- [TASK DETAILS]: Leaving out every picture, retype the lines below from the top through the one that contains "random.seed(7)".

## Begin SUPPLIED MATERIAL

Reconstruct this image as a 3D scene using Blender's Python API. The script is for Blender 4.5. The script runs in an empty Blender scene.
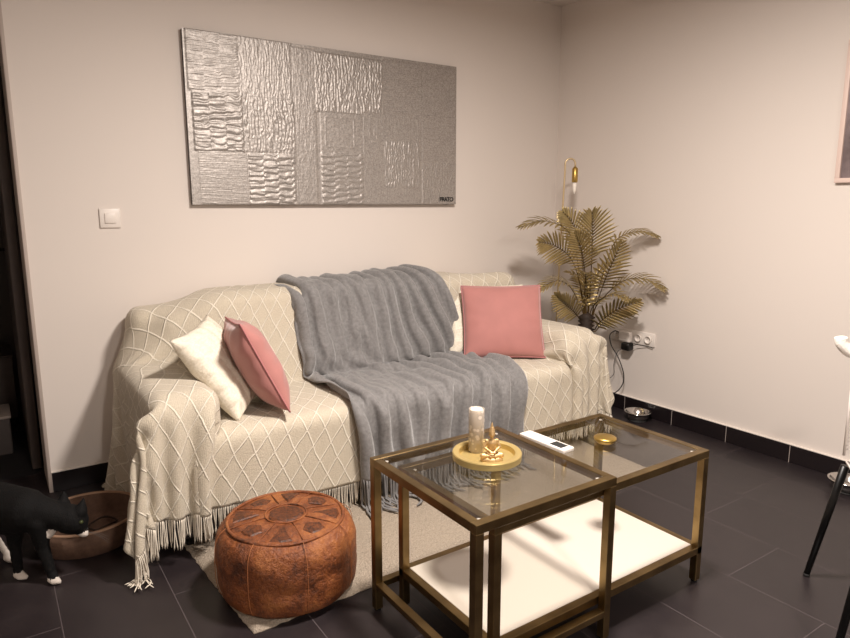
import bpy, bmesh, math, random
import numpy as np
from mathutils import Vector, Matrix, Euler
C = bpy.context.scene.collection
PI = math.pi
random.seed(7)

# ---------------------------------------------------------------- camera
cx, cy, cz, yaw, pitch, roll, F = -3.1921, -3.1707, 1.2532, .5936, .1743, -.0013, 650.0
fw = Vector((math.sin(yaw)*math.cos(pitch), math.cos(yaw)*math.cos(pitch), -math.sin(pitch)))
rt = Vector((math.cos(yaw), -math.sin(yaw), 0)); up = rt.cross(fw)
r2 = math.cos(roll)*rt + math.sin(roll)*up; u2 = -math.sin(roll)*rt + math.cos(roll)*up
cd = bpy.data.cameras.new('camera'); cam = bpy.data.objects.new('camera', cd); C.objects.link(cam)
M = Matrix.Identity(4)
for i in range(3):
    M[i][0], M[i][1], M[i][2] = r2[i], u2[i], -fw[i]
M[0][3], M[1][3], M[2][3] = cx, cy, cz
cam.matrix_world = M
cd.sensor_fit = 'HORIZONTAL'; cd.sensor_width = 36; cd.lens = F*36/850; cd.clip_start = .02
bpy.context.scene.camera = cam

# ---------------------------------------------------------------- world, lights, exposure
w = bpy.data.worlds.new('world'); bpy.context.scene.world = w; w.use_nodes = True
w.node_tree.nodes['Background'].inputs[0].default_value = (1, .82, .68, 1)
w.node_tree.nodes['Background'].inputs[1].default_value = .02
def area(name, loc, size, power, col, rot=(0,0,0), size_y=None, shape='DISK'):
    l = bpy.data.lights.new(name, 'AREA'); l.shape = shape; l.size = size
    if size_y: l.size_y = size_y
    l.energy = power; l.color = col
    o = bpy.data.objects.new(name, l); C.objects.link(o); o.location = loc; o.rotation_euler = rot
    return o
WARM = (1, .905, .835)
area('ceiling_lamp_light', (-1.85, -2.0, 2.37), .30, 60, WARM)
area('second_ceiling_lamp_light', (-2.6, -4.6, 2.37), .30, 46, WARM)
vs = bpy.context.scene.view_settings
vs.view_transform = 'Standard'; vs.look = 'None'; vs.gamma = 1; vs.use_curve_mapping = False
vs.exposure = 0.72

# ---------------------------------------------------------------- materials
def lin(h):
    if isinstance(h, str): h = [int(h[i:i+2], 16)/255 for i in (0, 2, 4)]
    return tuple((c/12.92 if c <= .04045 else ((c+.055)/1.055)**2.4) for c in h) + (1,)
class NT:
    def __init__(s, name, rough=.5, metal=0, col='808080', spec=.5):
        s.m = bpy.data.materials.new(name); s.m.use_nodes = True; s.t = s.m.node_tree
        s.b = s.t.nodes['Principled BSDF']; s.o = s.t.nodes['Material Output']
        s.b.inputs['Roughness'].default_value = rough; s.b.inputs['Metallic'].default_value = metal
        s.b.inputs['Base Color'].default_value = lin(col); s.b.inputs['Specular IOR Level'].default_value = spec
    def n(s, typ, ins=None, **kw):
        x = s.t.nodes.new('ShaderNode'+typ)
        for k, v in kw.items(): setattr(x, k, v)
        for k, v in (ins or {}).items(): s.put(x.inputs[k], v)
        return x
    def put(s, sock, v):
        if isinstance(v, bpy.types.NodeSocket): s.t.links.new(v, sock)
        elif isinstance(v, bpy.types.Node): s.t.links.new(v.outputs[0], sock)
        else: sock.default_value = v
    def math(s, op, a, b=0, c=0, clamp=False):
        x = s.n('Math', {0: a, 1: b, 2: c}, operation=op); x.use_clamp = clamp; return x.outputs[0]
    def mix(s, f, a, b):
        x = s.n('Mix', data_type='RGBA'); s.put(x.inputs[0], f); s.put(x.inputs[6], a); s.put(x.inputs[7], b); return x.outputs[2]
    def ramp(s, f, stops):
        x = s.n('ValToRGB', {0: f}); e = x.color_ramp.elements
        while len(e) < len(stops): e.new(.5)
        for el, (p, c) in zip(e, stops): el.position = p; el.color = c if len(c) == 4 else (*c, 1)
        return x.outputs[0]
    def noise(s, scale, detail=3, vec=None, rough=.5, dist=0):
        x = s.n('TexNoise', {'Scale': scale, 'Detail': detail, 'Roughness': rough, 'Distortion': dist})
        if vec is not None: s.put(x.inputs['Vector'], vec)
        return x.outputs[0]
    def coord(s, k='Object'): return s.n('TexCoord').outputs[k]
    def bump(s, h, strength=.3, dist=.01):
        x = s.n('Bump', {'Strength': strength, 'Distance': dist, 'Height': h}); s.put(s.b.inputs['Normal'], x.outputs[0]); return x
    def col(s, v): s.put(s.b.inputs['Base Color'], v)
MAT = {}
def simple(name, col, rough=.5, metal=0, bump=0, bscale=200, var=0, vscale=20, spec=.5):
    k = NT(name, rough, metal, col, spec)
    if bump: k.bump(k.noise(bscale, 3, k.coord()), bump, .002)
    if var:
        c = lin(col); d = tuple(x*(1-var) for x in c[:3])+(1,); l = tuple(min(1, x*(1+var)) for x in c[:3])+(1,)
        k.col(k.ramp(k.noise(vscale, 4, k.coord()), [(.3, d), (.7, l)]))
    MAT[name] = k.m; return k
simple('wall_paint', 'dad1c9', .85, bump=.06, bscale=90)
simple('ceiling_paint', 'd8d0c9', .9, bump=.04, bscale=90)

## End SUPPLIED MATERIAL

- [SOLUTION TO THIS TASK]:
Reconstruct this image as a 3D scene using Blender's Python API. The script is for Blender 4.5. The script runs in an empty Blender scene.
import bpy, bmesh, math, random
import numpy as np
from mathutils import Vector, Matrix, Euler
C = bpy.context.scene.collection
PI = math.pi
random.seed(7)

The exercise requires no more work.